Appropriate charges can still be filed, however, against Purisima and Napeñas, according to the Sandiganbayan.
Sandigan drops raps vs Napeñas, Purisima
Michael Punongbayan (The Philippine Star) - January 22, 2020 - 12:00am

MANILA, Philippines — The Sandiganbayan yesterday dismissed the graft and usurpation charges filed against former Philippine National Police (PNP) chief Allan Purisima and former Special Action Force director Getulio Napeñas Jr. in connection with the Mamasapano massacre in 2015.

Appropriate charges can still be filed, however, against Purisima and Napeñas, according to the Sandiganbayan.

The order to dismiss the charges came five months after the anti-graft court approved a motion of the Office of the Ombudsman seeking to withdraw similar cases filed against former president Benigno Aquino III.

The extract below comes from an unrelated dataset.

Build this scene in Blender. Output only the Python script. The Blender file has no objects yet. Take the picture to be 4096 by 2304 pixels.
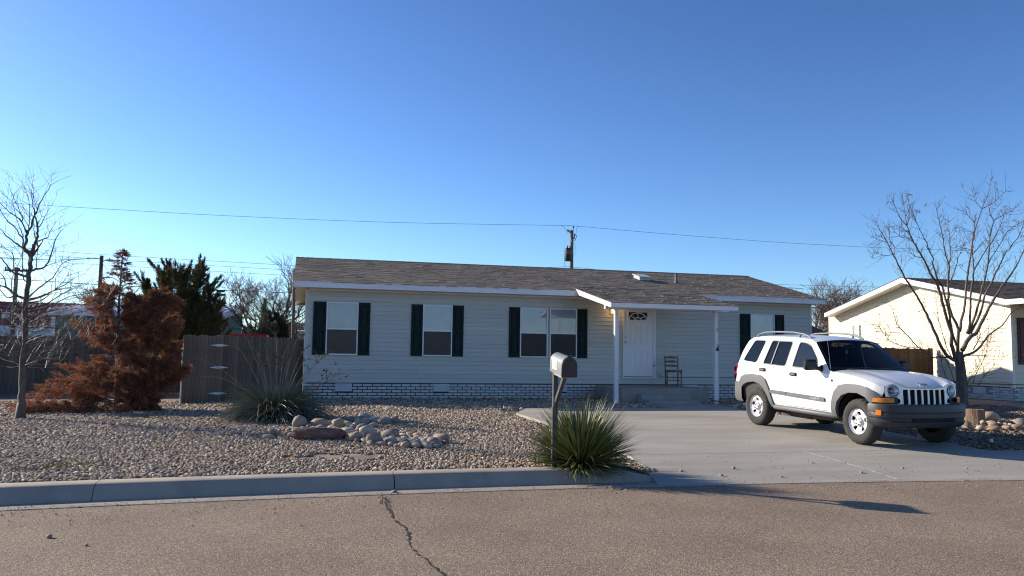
import bpy, bmesh, math, random
import numpy as np
from mathutils import Vector, Matrix, Quaternion
from mathutils.geometry import delaunay_2d_cdt

S = bpy.context.scene
C = S.collection
rad = math.radians

# ------------------------------------------------------------------ camera
cam = bpy.data.cameras.new('camera')
cam.sensor_width = 36.0
cam.lens = 36.0 * 3250 / 4096
cam.clip_start = 0.1
cam.clip_end = 6000
camo = bpy.data.objects.new('camera', cam)
C.objects.link(camo)
PITCH, ROLL, YAW = 0.083460, 0.013770, 0.251920
_f = Vector((math.sin(YAW)*math.cos(PITCH), math.cos(YAW)*math.cos(PITCH), math.sin(PITCH)))
_r = Vector((math.cos(YAW), -math.sin(YAW), 0))
_u = _r.cross(_f)
r2 = _r*math.cos(ROLL) + _u*math.sin(ROLL)
u2 = _u*math.cos(ROLL) - _r*math.sin(ROLL)
m = Matrix((r2, u2, -_f)).transposed().to_4x4()
m.translation = (0, 0, 1.5)
camo.matrix_world = m
S.camera = camo

# ------------------------------------------------------------------ sky and sun
SUN_EL, SUN_AZ = 21.8, -52.5          # azimuth from +Y towards +X
w = bpy.data.worlds.new('World'); S.world = w; w.use_nodes = True
nt = w.node_tree
bg = nt.nodes['Background']
sky = nt.nodes.new('ShaderNodeTexSky')
sky.sky_type = 'NISHITA'; sky.sun_disc = False
sky.sun_elevation = rad(SUN_EL); sky.sun_rotation = rad(SUN_AZ)
sky.altitude = 1300; sky.air_density = 1.0; sky.dust_density = 1.0; sky.ozone_density = 2.0
gm = nt.nodes.new('ShaderNodeGamma'); gm.inputs['Gamma'].default_value = 1.35       # deeper, more contrasty blue, the same all over the sky
tn = nt.nodes.new('ShaderNodeMix'); tn.data_type = 'RGBA'; tn.blend_type = 'MULTIPLY'; tn.inputs[0].default_value = 1.0
tn.inputs[7].default_value = (.74, .885, 1.06, 1)
nt.links.new(sky.outputs[0], gm.inputs[0]); nt.links.new(gm.outputs[0], tn.inputs[6]); nt.links.new(tn.outputs[2], bg.inputs[0])
bg.inputs[1].default_value = 0.057
sl = bpy.data.lights.new('sun', 'SUN'); sl.energy = 4.6; sl.angle = rad(0.55); sl.color = (1.0, 0.89, 0.72)
so = bpy.data.objects.new('sun', sl); C.objects.link(so)
SUN = Vector((math.sin(rad(SUN_AZ))*math.cos(rad(SUN_EL)), math.cos(rad(SUN_AZ))*math.cos(rad(SUN_EL)), math.sin(rad(SUN_EL))))
so.rotation_euler = SUN.to_track_quat('Z', 'Y').to_euler()
so.location = (-20, 20, 30)
S.view_settings.view_transform = 'Standard'
S.view_settings.look = 'None'
S.view_settings.exposure = 0.85
S.view_settings.gamma = 1.0
S.view_settings.use_curve_mapping = False
S.render.engine = 'CYCLES'
S.cycles.max_bounces = 6
S.cycles.transparent_max_bounces = 12
S.cycles.use_denoising = True
S.cycles.denoiser = 'OPENIMAGEDENOISE'
S.cycles.denoising_prefilter = 'ACCURATE'
S.cycles.filter_width = 1.15
S.cycles.use_adaptive_sampling = False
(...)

The Sandiganbayan noted that the dismissal of the criminal complaints did not mean that the accused had no liability over the incident that resulted in the death of 44 police commandos in Mamasapano, Maguindanao in January 2015.

It said it was merely ruling on the accusations that Purisima and Napeñas violated Section 3(a) of Republic Act 3019 or the Anti-Graft and Corrupt Practices Act and usurped official functions in carrying out the police operation dubbed Oplan Exodus.

“What the court merely ruled is the non-existence of probable cause against Napeñas in both charges and the insufficiency of the allegations in the information filed against Purisima,” it said.

Sandiganbayan Presiding Justice Amparo Cabotaje-Tang and Associate Justice Associate Bayani Jacinto issued separate dissenting opinions, disagreeing with the decision.

The anti-graft court said it is dismissing the cases against Purisima and Napeñas “without prejudice to filing of appropriate charges against them.”

The Sandiganbayan said both accused could not be charged of violating Section 3(a) of RA 3019, which penalizes acts of “persuading, inducing or influencing a public official to perform acts that violate rules and regulations promulgated by competent authorities.”

It said there was no evidence showing Purisima or Napeñas received or expected to receive any consideration when the former supposedly influenced the other to violate the PNP chain of command.

The court said Purisima was under preventive suspension and technically not the PNP chief at the time.

“There is no mention in the information, nor any evidence on record, that accused Napeñas received or expected to receive any material remuneration or consideration therefor,” said the decision dated Jan. 21, 2020.

On charges of usurpation against Purisima, who performed the function of PNP chief even as he was suspended, the court said the pieces of evidence presented were insufficient. 

“It could not be said that Purisima was under the pretense of being a PNP chief because he was ordered by his president and commander-in-chief to perform such supervision and monitoring,” the ruling said.